Título: A dura herança do apartheid
Autor: Lage, Otacílio
Fonte: Correio Braziliense, 18/03/2012, Mundo, p. 23

Há duas décadas, a minoria branca decretou pelo voto o fim do regime de segregação racial, mas a democracia ainda não trouxe para os negros a igualdade econômica e social sonhada por Nelson Mandela » Belo Horizonte — Foi com o apoio de 68% dos eleitores brancos — os únicos sul-africanos com direito a voto, na época — que um plebiscito encerrou oficialmente o sistema legal de segregação por raças instaurado a partir de 1948. O apartheid marginalizava da cidadania os negros, os indianos e os mestiços, que representavam 80% da população e foram classificados como "não brancos". Ele caiu pelo voto em 17 de março de 1992, dois anos depois de o presidente Frederik de Klerk, branco e dirigente do Partido Nacional, que deu origem ao sistema, libertar o símbolo maior da luta antirracista, Nelson Mandela, como parte de uma reforma empreendida para livrar o país do isolamento internacional quase absoluto.

Passadas duas décadas, e depois de quatro presidentes negros — Mandela, Thabo Mbekil, Kgalema Motlanthe (interino) e Jacob Zuma (o atual titular) —, a África do Sul continua distante dos ideais que inspiraram sua transformação em "nação arco-íris", exemplo de convivência democrática em meio à diversidade étnica. O país é um dos poucos do continente africano com economia diversificada, alicerçada no setor de serviços, na indústria, na agricultura e no extrativismo. É uma ilha de riqueza, mas recheada de contrastes no âmbito social. A corrupção é um problema crônico, especialmente nos governos provinciais, que são responsáveis por grande parte dos serviços necessários aos pobres. É a forma mais comum de enriquecimento entre as pessoas politicamente conectadas.

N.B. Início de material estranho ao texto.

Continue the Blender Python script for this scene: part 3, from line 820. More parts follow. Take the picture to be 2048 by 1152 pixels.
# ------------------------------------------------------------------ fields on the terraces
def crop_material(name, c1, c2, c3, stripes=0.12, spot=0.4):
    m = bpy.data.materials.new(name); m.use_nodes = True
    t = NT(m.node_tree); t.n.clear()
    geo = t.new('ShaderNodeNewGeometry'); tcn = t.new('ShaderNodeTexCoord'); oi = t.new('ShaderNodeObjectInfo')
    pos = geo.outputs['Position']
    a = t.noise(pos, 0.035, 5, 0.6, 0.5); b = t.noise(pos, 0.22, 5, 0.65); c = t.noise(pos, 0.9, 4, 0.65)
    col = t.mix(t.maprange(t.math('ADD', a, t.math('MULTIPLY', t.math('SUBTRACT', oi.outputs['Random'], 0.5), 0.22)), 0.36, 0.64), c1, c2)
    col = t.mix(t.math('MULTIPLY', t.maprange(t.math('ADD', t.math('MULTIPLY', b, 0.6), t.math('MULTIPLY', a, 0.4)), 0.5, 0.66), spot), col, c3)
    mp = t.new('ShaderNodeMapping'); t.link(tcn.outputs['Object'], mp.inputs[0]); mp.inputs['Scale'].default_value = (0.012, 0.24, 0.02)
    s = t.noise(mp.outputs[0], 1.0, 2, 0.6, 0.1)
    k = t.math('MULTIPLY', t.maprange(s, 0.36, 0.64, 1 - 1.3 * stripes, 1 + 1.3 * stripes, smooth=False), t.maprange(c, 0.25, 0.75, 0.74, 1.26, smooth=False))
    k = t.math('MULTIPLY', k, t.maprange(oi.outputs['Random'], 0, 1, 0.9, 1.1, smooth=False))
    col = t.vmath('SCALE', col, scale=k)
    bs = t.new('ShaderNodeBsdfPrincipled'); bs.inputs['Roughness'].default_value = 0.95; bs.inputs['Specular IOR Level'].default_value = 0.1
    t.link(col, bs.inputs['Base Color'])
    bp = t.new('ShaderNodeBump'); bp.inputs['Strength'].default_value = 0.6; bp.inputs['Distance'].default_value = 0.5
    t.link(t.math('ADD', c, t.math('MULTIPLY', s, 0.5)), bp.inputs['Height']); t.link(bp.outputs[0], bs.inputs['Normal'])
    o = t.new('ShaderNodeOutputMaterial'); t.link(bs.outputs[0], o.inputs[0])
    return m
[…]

O sentimento dos negros de que o fim da segregação não resolveu tudo pode ser traduzido por Nontombi Naomi Tutu, 51 anos, terceira filha do arcebispo anglicano Desmond Tutu, ganhador do Nobel da Paz de 1984 por sua luta contra o apartheid. Nontombi lecionou em universidades na Cidade do Cabo, no próprio país, e nas de Hartford e Connecticut, nos Estados Unidos. Atualmente, é consultora de ONGs internacionais que combatem a violência contra a mulher e dão suporte para famílias africanas devastadas pela Aids e pelo câncer em países africanos. Mãe de dois filhos, vive em Nashville, no Tennessee. "O fim do apartheid não trouxe benefícios econômicos para a maior parte da população negra, pois a democratização da economia não ocorreu. Esse foi um dos fracassos da transição política", diz a professora. "A Constituição prega que todos são iguais, mas diversas gerações cresceram aprendendo que os negros eram menos seres humanos do que os brancos e viveram segregadas durante décadas. Isso não muda de uma hora para outra".

Muitos dizem que a "nação arco-íris" é um sonho, e Nontombi acha que esse sonho ainda precisa ser alcançado. "É verdade que a miscigenação não é uma realidade. Mas percebo que há diversos lugares em que as pessoas estão tentando fazer da África do Sul um país de diversidade", ela diz. Em especial, a estudiosa lamenta que a estrutura patriarcal continue tão firme. "A ideia de que o homem tem o direito de fazer o que achar correto com a própria mulher, com as filhas e com as demais mulheres ainda é muito forte. Por isso, as taxas de violência doméstica e sexual são altíssimas. Nossa Constituição, em termos de acesso e direitos, é uma das melhores do mundo, mas ela não é respeitada." Nontombi não abandona, porém, a esperança de ver a comunidade negra realmente livre da tutela branca para viver autônoma, social e economicamente. "Considerando o que já passamos, vale a pena acreditar."